McIlroy is clearly the man he wants to shoot down and he admitted as much to this writer in a casual chat as he finished his sandwich. “He’s the guy, he’s the one we want to take down. You look at ’83 when (Fuzzy) Zoeller played Seve first up (in the Sunday singles). He came back to claim a half with Seve. That made a huge difference to our team. It changed the dynamic. It was a big momentum swing and we fed off that.”
On the face of it, Watson is being played off the park by Paul McGinley, who spoke for twice as long and twice as happily about Alex Ferguson’s Tuesday night pep talk with the European players, caddies and vice-captains.
Nothing happens by pure chance in the Ryder Cup captaincy stakes and while Watson would appear to he thinking on the hoof, McGinley has been hatching his plan for months.
His vice-captain, Des Smyth, was impressed by the amount of effort that Alex Ferguson put into his chat.
“He said, ‘Hi Des, how are things.’ I didn’t even know he knew my name because we only met once very briefly many years ago. But he knew everybody by their first name.
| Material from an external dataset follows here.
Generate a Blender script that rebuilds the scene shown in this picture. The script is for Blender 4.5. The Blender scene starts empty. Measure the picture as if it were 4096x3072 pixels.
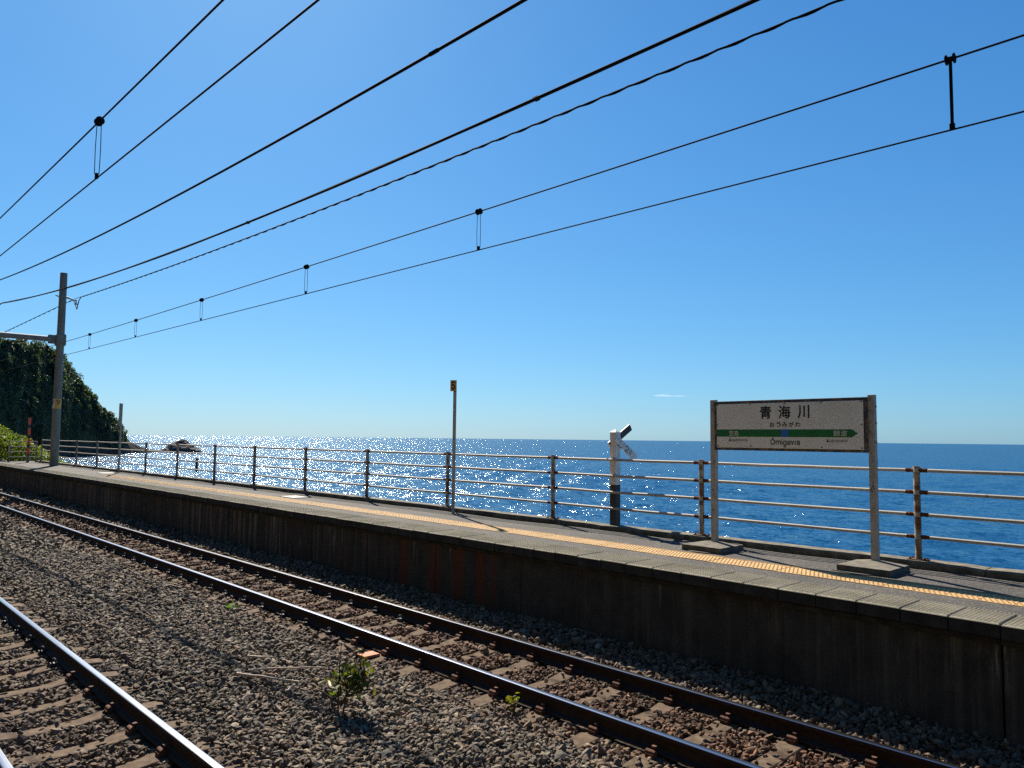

He told loads of football stories, stories about Cristiano Ronaldo and how he liked to stay after training to do extra work with the ball. And one day it was a really mucky horrible day and Ferguson told Cristiano he didn’t have to go out. But he went anyway, on the astroturf.”
McGinley later revealed he was in contact with Ferguson for 19 months and the wily old Scot did not give an off-the-cuff chat but a bespoke and highly prepared presentation specific to what McGinley wants to achieve.
“There was specific things he did as a manager that were pertinent to what I am trying to achieve. I’ve been marking his card and he was really up to date with what’s going on with these players. He got a great buzz and he’s coming back again. This wasn’t Al Pacino in (Any Given Sunday). This was guys sitting down relaxed having a bit of food in their laps, a glass of wine. It was a to-ing and froing.”
The dark art of captaincy has many facets. Whether by design or instinct, Watson and McGinley never stop.